EXERCISE INSTRUCTIONS -> Skip the pictures. Set down, word for word, the lines from the start of the material up to and including the line with "1.35), (0, 0, 0, 1)))".

DATA ->
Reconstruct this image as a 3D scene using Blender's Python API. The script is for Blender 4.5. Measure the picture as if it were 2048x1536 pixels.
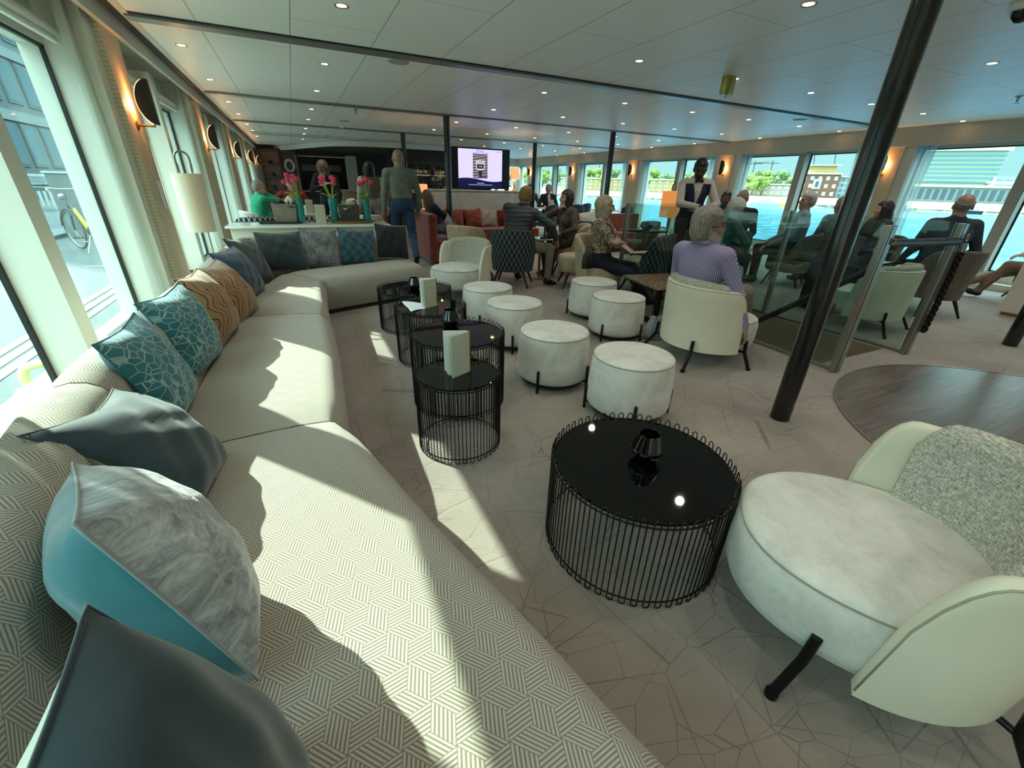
import bpy, bmesh, math, random
import numpy as np
from mathutils import Vector, Matrix, Euler
random.seed(7)
for o in list(bpy.data.objects):
    bpy.data.objects.remove(o)
SC = bpy.context.scene
COL = SC.collection

# ------------------------------------------------------------------ camera
cam_d = bpy.data.cameras.new('camera')
cam = bpy.data.objects.new('camera', cam_d)
COL.objects.link(cam)
SC.camera = cam
cam_d.sensor_width = 36.0
cam_d.lens = 829.05 / 2048 * 36.0
cam_d.clip_start = 0.02
cam_d.clip_end = 2000
_yaw, _pit, _rol = math.radians(26.218), math.radians(25.741), math.radians(1.691)
_f = Vector((math.sin(_yaw) * math.cos(_pit), math.cos(_yaw) * math.cos(_pit), -math.sin(_pit)))
_r = Vector((math.cos(_yaw), -math.sin(_yaw), 0))
_u = _r.cross(_f)
_r2 = math.cos(_rol) * _r + math.sin(_rol) * _u
_u2 = -math.sin(_rol) * _r + math.cos(_rol) * _u
cam.matrix_world = Matrix(((_r2.x, _u2.x, -_f.x, 0), (_r2.y, _u2.y, -_f.y, 0), (_r2.z, _u2.z, -_f.z, 1.35), (0, 0, 0, 1)))

# ------------------------------------------------------------------ sky, sun, exposure
W = bpy.data.worlds.new('world')
SC.world = W
W.use_nodes = True
_nt = W.node_tree
_nt.nodes.clear()
_out = _nt.nodes.new('ShaderNodeOutputWorld')
_bg = _nt.nodes.new('ShaderNodeBackground')
_tc = _nt.nodes.new('ShaderNodeTexCoord')
_sx = _nt.nodes.new('ShaderNodeSeparateXYZ')
_rp = _nt.nodes.new('ShaderNodeValToRGB')
_nt.links.new(_tc.outputs['Generated'], _sx.inputs[0])
_nt.links.new(_sx.outputs['Z'], _rp.inputs[0])
_nt.links.new(_rp.outputs[0], _bg.inputs[0])
_nt.links.new(_bg.outputs[0], _out.inputs[0])
_e = _rp.color_ramp.elements
_e[0].position = 0.0; _e[0].color = (0.215, 0.352, 0.385, 1)
_e[1].position = 0.75; _e[1].color = (2.3, 3.1, 3.5, 1)
_x = _e.new(0.20); _x.color = (0.17, 0.335, 0.385, 1)
_x = _e.new(0.40); _x.color = (1.8, 2.5, 2.7, 1)  # upper sky, out of view, brightened to fill the interior
_bg.inputs[1].default_value = 1.0

sun_d = bpy.data.lights.new('sun', 'SUN')
sun_d.energy = 5.4
sun_d.angle = math.radians(0.55)
sun_d.color = (0.97, 1.0, 0.90)
sun = bpy.data.objects.new('sun', sun_d)
COL.objects.link(sun)
sun.rotation_euler = Vector((0.95, -1.19, -1.0)).to_track_quat('-Z', 'Y').to_euler()
sun.location = (-8, 12, 9)

SC.view_settings.view_transform = 'Standard'
SC.view_settings.look = 'None'
SC.view_settings.exposure = 1.5
SC.view_settings.gamma = 1.0
SC.view_settings.use_curve_mapping = False
try:
    SC.cycles.max_bounces = 8
    SC.cycles.diffuse_bounces = 6
    SC.cycles.glossy_bounces = 4
    SC.cycles.transparent_max_bounces = 16
    SC.cycles.transmission_bounces = 6
    SC.cycles.use_denoising = True
    SC.cycles.sample_clamp_indirect = 4.0
except Exception:
    pass

# ------------------------------------------------------------------ helpers: objects
PI = math.pi
def vec(*a): return Vector(a)
class MB:
    """collects vertices and faces; build() links them as ONE mesh object"""
    def __init__(s):
        s.v = []; s.f = []; s.m = []; s.uv = {}
        s.mi = 0
    def add(s, vs, fs, uv=None):
        b = len(s.v)
        s.v += [tuple(v) for v in vs]
        for k, f in enumerate(fs):
            if uv is not None: s.uv[len(s.f)] = uv[k]
            s.f.append(tuple(b + i for i in f)); s.m.append(s.mi)
        return s
    def box(s, c, d, rz=0.0, R=None):
        R = R or Matrix.Rotation(rz, 3, 'Z')
        c = Vector(c); h = Vector(d) / 2
        vs = [c + R @ Vector((sx * h.x, sy * h.y, sz * h.z)) for sx in (-1, 1) for sy in (-1, 1) for sz in (-1, 1)]
        return s.add(vs, [(0, 1, 3, 2), (4, 6, 7, 5), (0, 4, 5, 1), (2, 3, 7, 6), (0, 2, 6, 4), (1, 5, 7, 3)])
    def span(s, a, b):
        a = Vector(a); b = Vector(b)
        return s.box((a + b) / 2, [abs(x) for x in (b - a)])
    def tube(s, pts, r, n=8, closed=False, cap=True):
        pts = [Vector(p) for p in pts]; N = len(pts)
        rs = r if isinstance(r, (list, tuple)) else [r] * N
        vs = []; fs = []; up = None
        for i, p in enumerate(pts):
            a = pts[(i - 1) % N] if (closed or i > 0) else p
            b = pts[(i + 1) % N] if (closed or i < N - 1) else p
            t = (b - a)
            t = t.normalized() if t.length > 1e-9 else Vector((0, 0, 1))
            if up is None:
                up = Vector((1, 0, 0)) if abs(t.x) < 0.8 else Vector((0, 1, 0))
            up = (up - t * up.dot(t))
            up = up.normalized() if up.length > 1e-6 else t.orthogonal().normalized()
            w = t.cross(up)
            for k in range(n):
                an = 2 * PI * k / n
                vs.append(p + (up * math.cos(an) + w * math.sin(an)) * rs[i])
        for i in range(N if closed else N - 1):
            j = (i + 1) % N
            for k in range(n):
                l = (k + 1) % n
                fs.append((i * n + k, i * n + l, j * n + l, j * n + k))
        if cap and not closed:
            fs.append(tuple(range(n))[::-1]); fs.append(tuple((N - 1) * n + k for k in range(n)))
        return s.add(vs, fs)
    def lathe(s, prof, n=32, c=(0, 0, 0), sx=1, sy=1, axis='Z', seg=(0, 2 * PI)):
        full = abs(seg[1] - seg[0] - 2 * PI) < 1e-6
        c = Vector(c); vs = []; fs = []; uv = []
        m = n if full else n + 1
        for (r, z) in prof:
            for k in range(m):
                a = seg[0] + (seg[1] - seg[0]) * k / n
                p = Vector((r * math.cos(a) * sx, r * math.sin(a) * sy, z))
                if axis == 'Y': p = Vector((p.x, -p.z, p.y))
                if axis == 'X': p = Vector((p.z, p.x, p.y))
                vs.append(c + p)
        for i in range(len(prof) - 1):
            for k in range(n):
                l = (k + 1) % m
                fs.append((i * m + k, i * m + l, (i + 1) * m + l, (i + 1) * m + k))
        return s.add(vs, fs)
    def grid(s, P, cu=False, cv=False, uv=None):
        """P[i][j] -> points; a quad sheet"""
        nu, nv = len(P), len(P[0])
        vs = [p for row in P for p in row]; fs = []; U = [] if uv else None
        for i in range(nu if cu else nu - 1):
            for j in range(nv if cv else nv - 1):
                a, b = (i + 1) % nu, (j + 1) % nv
                fs.append((i * nv + j, a * nv + j, a * nv + b, i * nv + b))
                if uv: U.append((uv[i][j], uv[i + 1 if cu else a][j], uv[i + 1 if cu else a][j + 1 if cv else b], uv[i][j + 1 if cv else b]))
        return s.add(vs, fs, U)
    def poly(s, pts, h=0.0, d=(0, 0, 1)):
        """flat polygon, extruded by h along d"""
        n = len(pts); d = Vector(d); pts = [Vector(p) for p in pts]
        if not h: return s.add(pts, [tuple(range(n))])
        vs = pts + [p + d * h for p in pts]
        return s.add(vs, [tuple(range(n))[::-1], tuple(range(n, 2 * n))] + [(i, (i + 1) % n, n + (i + 1) % n, n + i) for i in range(n)])
    def build(s, name, mats, parent=None, smooth=False, bevel=0, sub=0, loc=None, rz=0, solid=0):
        me = bpy.data.meshes.new(name)
        me.from_pydata(s.v, [], s.f)
        mats = mats if isinstance(mats, (list, tuple)) else [mats]
        for m in mats: me.materials.append(m)
        if len(mats) > 1: me.polygons.foreach_set('material_index', s.m)
        if s.uv:
            l = me.uv_layers.new(name='UVMap')
            for fi, u in s.uv.items():
                st = me.polygons[fi].loop_start
                for k, q in enumerate(u): l.data[st + k].uv = q
        bm = bmesh.new(); bm.from_mesh(me)
        bmesh.ops.recalc_face_normals(bm, faces=bm.faces)
        bm.to_mesh(me); bm.free()
        if smooth:
            me.polygons.foreach_set('use_smooth', [True] * len(me.polygons))
            if smooth is not True:
                me.set_sharp_from_angle(angle=math.radians(smooth))
        o = bpy.data.objects.new(name, me); COL.objects.link(o)
        if solid:
            md = o.modifiers.new('s', 'SOLIDIFY'); md.thickness = solid; md.offset = 0
        if bevel:
            md = o.modifiers.new('b', 'BEVEL'); md.width = bevel; md.segments = 2; md.limit_method = 'ANGLE'
        if sub:
            md = o.modifiers.new('u', 'SUBSURF'); md.levels = sub; md.render_levels = sub
        if parent: o.parent = parent
        if loc is not None: o.location = loc
        if rz: o.rotation_euler.z = rz
        return o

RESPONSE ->
Reconstruct this image as a 3D scene using Blender's Python API. The script is for Blender 4.5. Measure the picture as if it were 2048x1536 pixels.
import bpy, bmesh, math, random
import numpy as np
from mathutils import Vector, Matrix, Euler
random.seed(7)
for o in list(bpy.data.objects):
    bpy.data.objects.remove(o)
SC = bpy.context.scene
COL = SC.collection

# ------------------------------------------------------------------ camera
cam_d = bpy.data.cameras.new('camera')
cam = bpy.data.objects.new('camera', cam_d)
COL.objects.link(cam)
SC.camera = cam
cam_d.sensor_width = 36.0
cam_d.lens = 829.05 / 2048 * 36.0
cam_d.clip_start = 0.02
cam_d.clip_end = 2000
_yaw, _pit, _rol = math.radians(26.218), math.radians(25.741), math.radians(1.691)
_f = Vector((math.sin(_yaw) * math.cos(_pit), math.cos(_yaw) * math.cos(_pit), -math.sin(_pit)))
_r = Vector((math.cos(_yaw), -math.sin(_yaw), 0))
_u = _r.cross(_f)
_r2 = math.cos(_rol) * _r + math.sin(_rol) * _u
_u2 = -math.sin(_rol) * _r + math.cos(_rol) * _u
cam.matrix_world = Matrix(((_r2.x, _u2.x, -_f.x, 0), (_r2.y, _u2.y, -_f.y, 0), (_r2.z, _u2.z, -_f.z, 1.35), (0, 0, 0, 1)))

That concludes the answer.